* [EXERCISE AIM] No pictures belong in the copy; return exactly the lines from the one with "Recreate this scene as a Blender Python (bpy) script. The" through the one with "SC=bpy.context.scene; COL=SC.collection", both ends included, and nothing else.

Start of EXERCISE MATERIALS

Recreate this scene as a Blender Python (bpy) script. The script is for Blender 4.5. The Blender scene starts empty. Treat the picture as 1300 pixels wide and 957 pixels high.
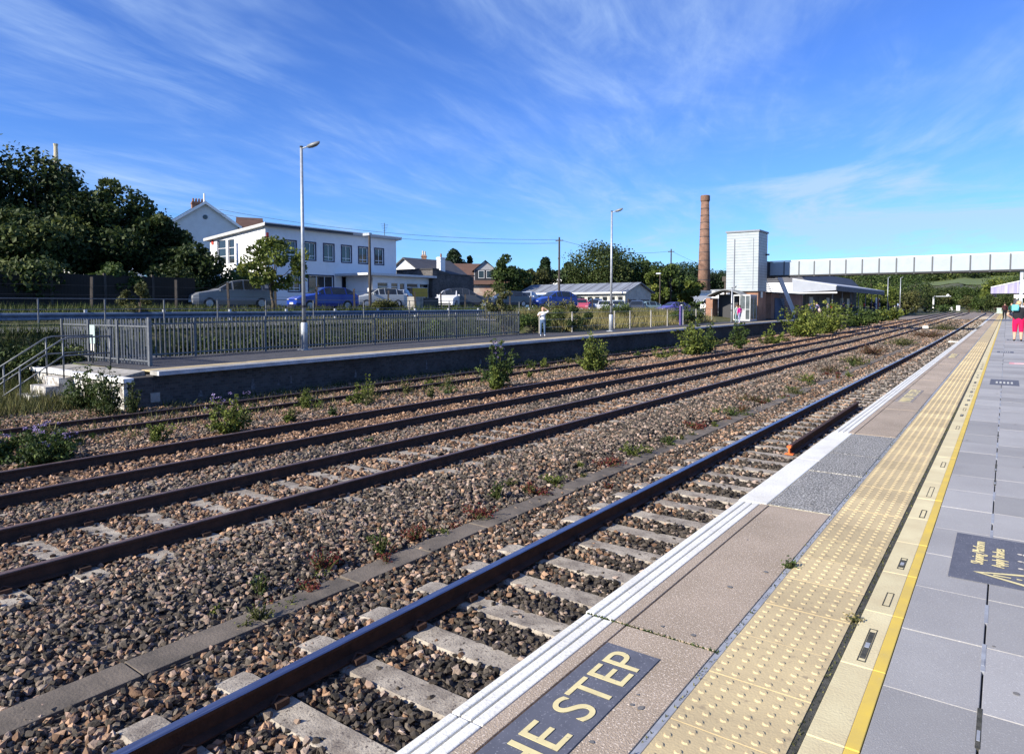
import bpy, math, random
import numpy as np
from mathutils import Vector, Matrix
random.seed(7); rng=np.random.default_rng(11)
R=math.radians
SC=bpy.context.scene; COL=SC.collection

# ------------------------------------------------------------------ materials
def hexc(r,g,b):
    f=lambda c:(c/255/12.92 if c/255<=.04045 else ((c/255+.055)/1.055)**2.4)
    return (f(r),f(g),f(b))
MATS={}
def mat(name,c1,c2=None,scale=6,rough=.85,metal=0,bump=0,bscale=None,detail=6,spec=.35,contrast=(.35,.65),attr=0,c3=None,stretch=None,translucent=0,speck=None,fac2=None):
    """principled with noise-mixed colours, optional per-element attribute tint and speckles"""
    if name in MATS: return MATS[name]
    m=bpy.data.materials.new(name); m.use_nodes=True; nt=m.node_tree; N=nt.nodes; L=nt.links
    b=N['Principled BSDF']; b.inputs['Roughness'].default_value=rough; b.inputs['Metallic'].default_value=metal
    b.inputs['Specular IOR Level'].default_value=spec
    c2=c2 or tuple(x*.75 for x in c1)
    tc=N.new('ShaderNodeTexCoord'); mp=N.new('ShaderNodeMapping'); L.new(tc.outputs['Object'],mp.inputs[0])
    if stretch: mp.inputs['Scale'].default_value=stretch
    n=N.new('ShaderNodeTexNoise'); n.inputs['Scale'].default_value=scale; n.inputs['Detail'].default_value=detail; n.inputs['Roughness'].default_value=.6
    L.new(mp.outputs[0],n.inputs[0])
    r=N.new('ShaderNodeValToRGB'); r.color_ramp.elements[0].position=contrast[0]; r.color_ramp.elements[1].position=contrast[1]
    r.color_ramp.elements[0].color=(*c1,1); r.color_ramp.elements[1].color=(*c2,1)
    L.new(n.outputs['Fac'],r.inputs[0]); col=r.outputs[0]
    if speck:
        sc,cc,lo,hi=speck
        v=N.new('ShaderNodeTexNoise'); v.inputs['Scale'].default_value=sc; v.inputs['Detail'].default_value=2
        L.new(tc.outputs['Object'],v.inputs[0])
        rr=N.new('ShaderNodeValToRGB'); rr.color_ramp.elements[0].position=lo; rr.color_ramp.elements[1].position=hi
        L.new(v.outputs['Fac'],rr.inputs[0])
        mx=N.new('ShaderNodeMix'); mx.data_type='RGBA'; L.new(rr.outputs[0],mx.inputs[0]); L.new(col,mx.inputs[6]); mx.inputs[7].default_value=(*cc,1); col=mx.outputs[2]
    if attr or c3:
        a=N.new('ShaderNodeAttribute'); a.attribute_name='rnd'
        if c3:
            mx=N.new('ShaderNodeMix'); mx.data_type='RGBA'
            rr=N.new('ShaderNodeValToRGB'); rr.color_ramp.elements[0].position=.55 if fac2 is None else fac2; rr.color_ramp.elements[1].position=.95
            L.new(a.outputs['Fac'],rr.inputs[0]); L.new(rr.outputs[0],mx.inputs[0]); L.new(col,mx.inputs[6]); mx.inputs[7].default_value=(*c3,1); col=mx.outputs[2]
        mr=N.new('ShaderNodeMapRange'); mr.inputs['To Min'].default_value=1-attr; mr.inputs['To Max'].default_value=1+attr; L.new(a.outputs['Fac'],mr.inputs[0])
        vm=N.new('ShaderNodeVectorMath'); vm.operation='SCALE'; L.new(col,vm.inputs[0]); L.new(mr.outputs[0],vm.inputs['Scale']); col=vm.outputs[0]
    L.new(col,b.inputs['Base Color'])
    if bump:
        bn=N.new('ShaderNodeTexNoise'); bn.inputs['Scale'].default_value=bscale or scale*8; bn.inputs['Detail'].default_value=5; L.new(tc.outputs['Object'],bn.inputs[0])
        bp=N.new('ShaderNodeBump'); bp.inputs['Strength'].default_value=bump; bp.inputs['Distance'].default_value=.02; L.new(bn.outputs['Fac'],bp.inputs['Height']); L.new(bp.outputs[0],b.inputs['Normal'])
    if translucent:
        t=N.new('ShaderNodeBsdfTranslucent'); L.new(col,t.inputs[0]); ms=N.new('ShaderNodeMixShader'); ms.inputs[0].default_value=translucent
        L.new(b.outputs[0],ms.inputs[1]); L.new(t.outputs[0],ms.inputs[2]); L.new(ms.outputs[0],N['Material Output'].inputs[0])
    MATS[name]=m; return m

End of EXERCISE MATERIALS
Start of EXERCISE MATERIALS

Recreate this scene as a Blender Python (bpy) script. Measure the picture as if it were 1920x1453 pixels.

End of EXERCISE MATERIALS
Start of EXERCISE MATERIALS

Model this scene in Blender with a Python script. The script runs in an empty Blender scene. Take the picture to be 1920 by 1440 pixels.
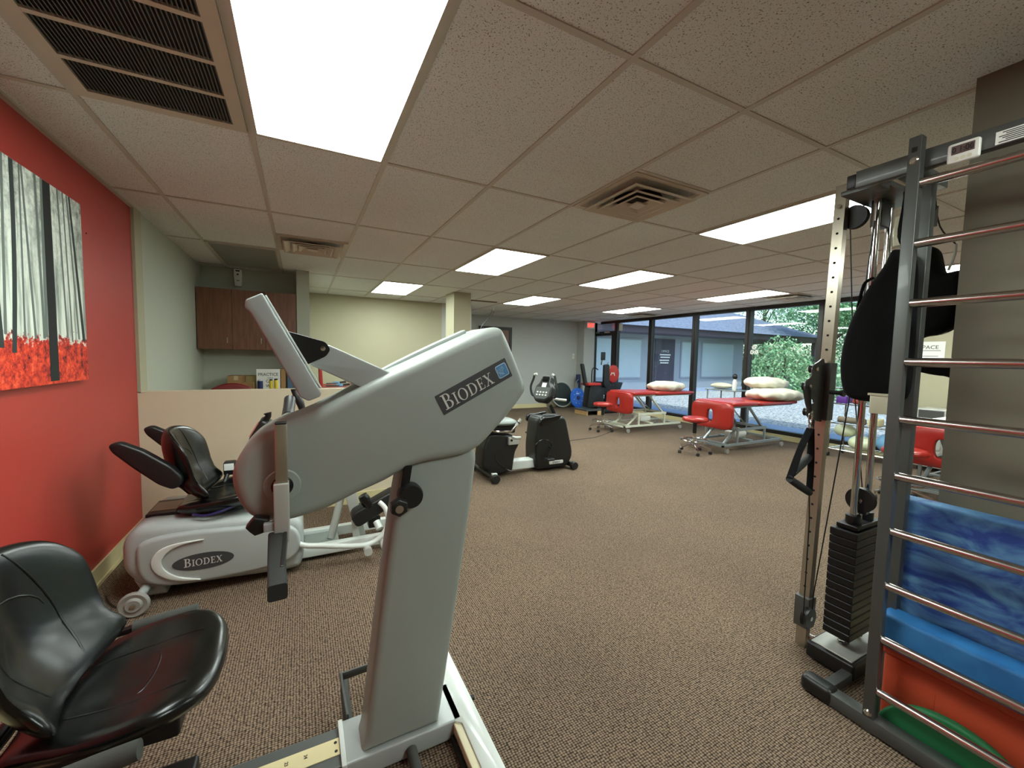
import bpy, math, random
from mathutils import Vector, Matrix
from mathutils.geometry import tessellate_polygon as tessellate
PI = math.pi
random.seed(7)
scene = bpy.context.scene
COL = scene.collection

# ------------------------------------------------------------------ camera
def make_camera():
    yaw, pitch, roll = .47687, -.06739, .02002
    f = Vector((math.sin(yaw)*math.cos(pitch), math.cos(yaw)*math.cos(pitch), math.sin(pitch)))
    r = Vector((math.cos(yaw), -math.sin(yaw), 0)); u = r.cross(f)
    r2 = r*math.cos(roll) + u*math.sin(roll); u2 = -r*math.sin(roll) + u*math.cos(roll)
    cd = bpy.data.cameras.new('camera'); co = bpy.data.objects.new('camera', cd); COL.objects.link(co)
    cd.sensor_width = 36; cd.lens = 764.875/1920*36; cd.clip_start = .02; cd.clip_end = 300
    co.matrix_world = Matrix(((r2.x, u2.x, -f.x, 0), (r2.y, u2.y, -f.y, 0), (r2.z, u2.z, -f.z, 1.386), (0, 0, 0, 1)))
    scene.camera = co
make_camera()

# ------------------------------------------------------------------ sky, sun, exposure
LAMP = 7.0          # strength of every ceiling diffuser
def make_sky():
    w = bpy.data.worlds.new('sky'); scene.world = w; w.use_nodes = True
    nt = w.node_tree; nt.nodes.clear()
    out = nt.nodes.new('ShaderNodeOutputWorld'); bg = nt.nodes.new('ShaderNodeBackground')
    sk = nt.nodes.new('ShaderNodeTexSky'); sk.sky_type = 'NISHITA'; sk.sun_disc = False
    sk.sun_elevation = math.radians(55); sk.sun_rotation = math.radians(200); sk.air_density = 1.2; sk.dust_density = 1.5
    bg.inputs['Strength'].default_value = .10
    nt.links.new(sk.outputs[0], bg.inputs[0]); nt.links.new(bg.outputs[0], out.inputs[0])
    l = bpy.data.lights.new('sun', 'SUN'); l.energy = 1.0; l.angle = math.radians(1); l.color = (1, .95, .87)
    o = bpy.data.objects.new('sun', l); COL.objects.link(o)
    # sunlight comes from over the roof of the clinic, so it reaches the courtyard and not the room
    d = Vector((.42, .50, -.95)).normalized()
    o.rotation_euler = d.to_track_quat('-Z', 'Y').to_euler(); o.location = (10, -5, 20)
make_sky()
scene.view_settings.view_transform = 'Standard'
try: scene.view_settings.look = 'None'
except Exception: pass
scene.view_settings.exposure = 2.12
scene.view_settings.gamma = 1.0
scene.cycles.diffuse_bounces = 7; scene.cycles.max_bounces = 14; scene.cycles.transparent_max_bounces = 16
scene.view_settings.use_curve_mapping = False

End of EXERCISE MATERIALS

* [SOLUTION FOR THIS PROBLEM]
Recreate this scene as a Blender Python (bpy) script. The script is for Blender 4.5. The Blender scene starts empty. Treat the picture as 1300 pixels wide and 957 pixels high.
import bpy, math, random
import numpy as np
from mathutils import Vector, Matrix
random.seed(7); rng=np.random.default_rng(11)
R=math.radians
SC=bpy.context.scene; COL=SC.collection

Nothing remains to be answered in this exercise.